Be a Berean, not a Bobblehead

When I think of peer pressure, I usually think about school kids and the push to fit in with the in crowd. But pressure to conform still exists even when you're too old for playground politics.

In 2005, a neuroscientist conducted a study to determine what happened in the brain when a person was influenced to give wrong answers under peer pressure. Was it a conscious decision to conform or were perceptions actually altered? The subjects were first tested individually. They were shown two different three-dimensional objects on a computer screen and asked whether the first object could be rotated to match the second. As would be expected, the parts of the brain used for spatial concepts and conscious decision making were the most active. Then the researchers livened things up. The subjects were tested in a group, but the other members were ringers who unanimously gave the wrong answers. If the subjects were deliberately choosing to go with the majority, the conscious, decision-making part of the brain should be the most active, but it was not. There was less decision-making activity and heightened activity in the spatial area of the brain. Given these findings and the fact that the wrong answers increased, the researchers concluded that peer pressure altered the subjects' perception of the problem. To put it another way, peer pressure changed their understanding of reality.1

Now why am I bringing this up and boring you with brain research? Well, let me relate this same problem with a completely different scenario.

Many years ago, I attended a sermon by someone I respected and knew fairly well. But during the talk, the speaker made a statement that gave me a double-take. He said something that seemed wrong. In fact, it was completely contrary to what was in the Bible. This wasn't just a slip of the tongue but a point that was stressed repeatedly. After the message was over, I joined a group to discuss this sermon. I can only speak for myself, but I have a gut feeling that everyone was wrestling with some form of cognitive dissonance. We were Christians who had some knowledge of the Bible, and we just heard something that directly contradicted a very basic scriptural truth. Would anyone come out and say, "You know, I thought so-and-so said this and it seems the opposite from what is in the Bible."? 

Sadly the group leader began to justify this questionable statement by using all sorts of mental gymnastics because the speaker had to be right because he was the speaker. Right?  Pretty soon the majority of the group were nodding their heads in agreement. After listening to comments from people who were older than me and who I considered more spiritual, I caved.

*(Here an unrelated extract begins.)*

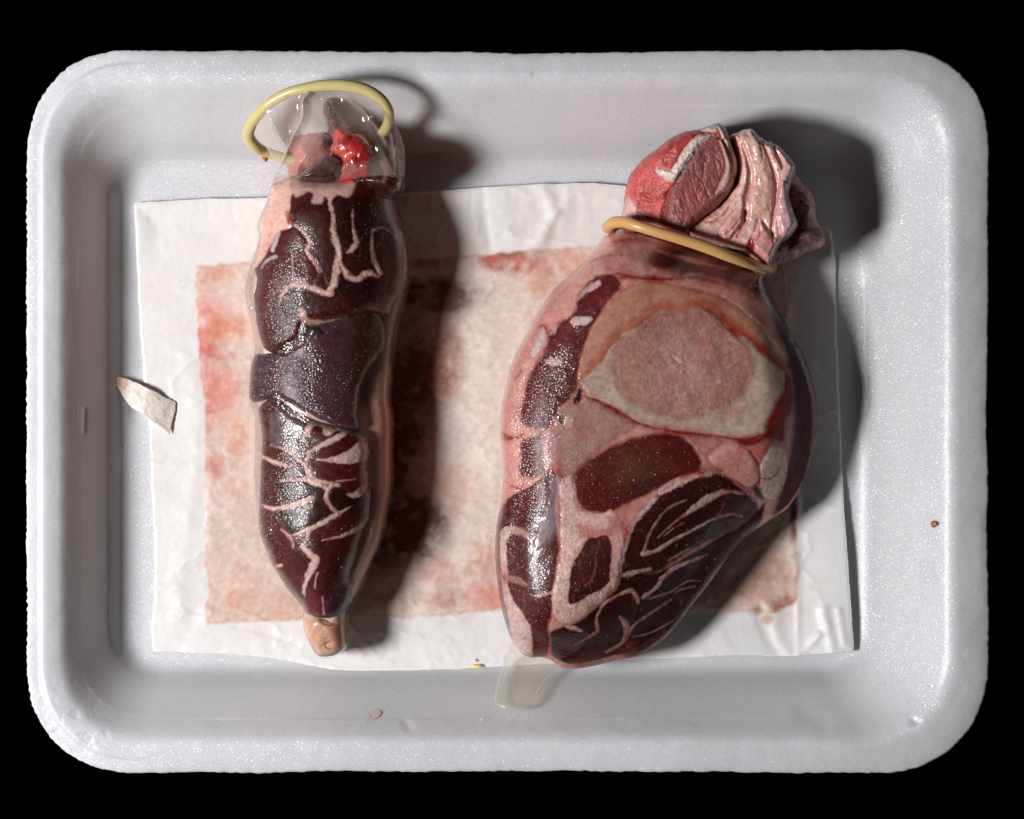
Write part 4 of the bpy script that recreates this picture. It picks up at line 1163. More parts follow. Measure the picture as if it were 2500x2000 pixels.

It wasn't a conscious, "They are saying XYZ and I think they are wrong, but I will say XYZ too so they will still like me." It was much more subtle. "It must be just me. The speaker must have some deeper knowledge of the Bible that I completely missed on a plain reading of the text. I'm just an ordinary believer. Everyone else is more spiritual. They know better than I do. I will trust their better judgment and let go of my misgivings."

Looking back, this was very dangerous. My reality was altered by peer pressure, and it wasn't whether object A could be rotated to look like object B. I succumbed to basically exchanging something true for a lie. I was not being a Berean. I was a bobblehead, nodding in blind agreement, because deference took precedence over discernment.

Thank God, we live in the post-Reformation age. There are Bibles on our shelves and a host of resources at our fingertips. We can speak freely and offer respectful dissenting views without fear, at least in the West. (Our brothers and sisters in other parts of the world pay a much higher cost for this privilege.) But, may we not take this for granted. The truth in God's Word is too precious to be handled casually because souls may hang in the balance. May we think carefully and consider what we have heard or read. May we diligently search the Scriptures and see if these things are so. May we buy the truth and sell it not.

The Church needs Bereans, not bobbleheads.

1. Quiet: The Power of Introverts in a World That Can't Stop Talking, Susan Cain, Crown Publishers, 2012, pp. 90-92.


  1. thanks for sharing the Susan Cain book info..I can relate and it is encouraging...

  2. Interesting research Persis. Such good timing for this in light of all the new attention on Beth Moore and the letter of recant by the boy that didn't go to heaven. Thank you!

  3. Goodness, this is so good and so important to say. I think especially as women, we see a man up front with a pulpit and a Bible and automatically presume that if something sounds "off", it can't possibly be because it is. And in some circles, there is such a culture of "touch not the Lord's anointed" when it comes to a pastor. We need to distinguish between respect for the office vs. the man, and take seriously our responsibility to search the Scriptures for ourselves!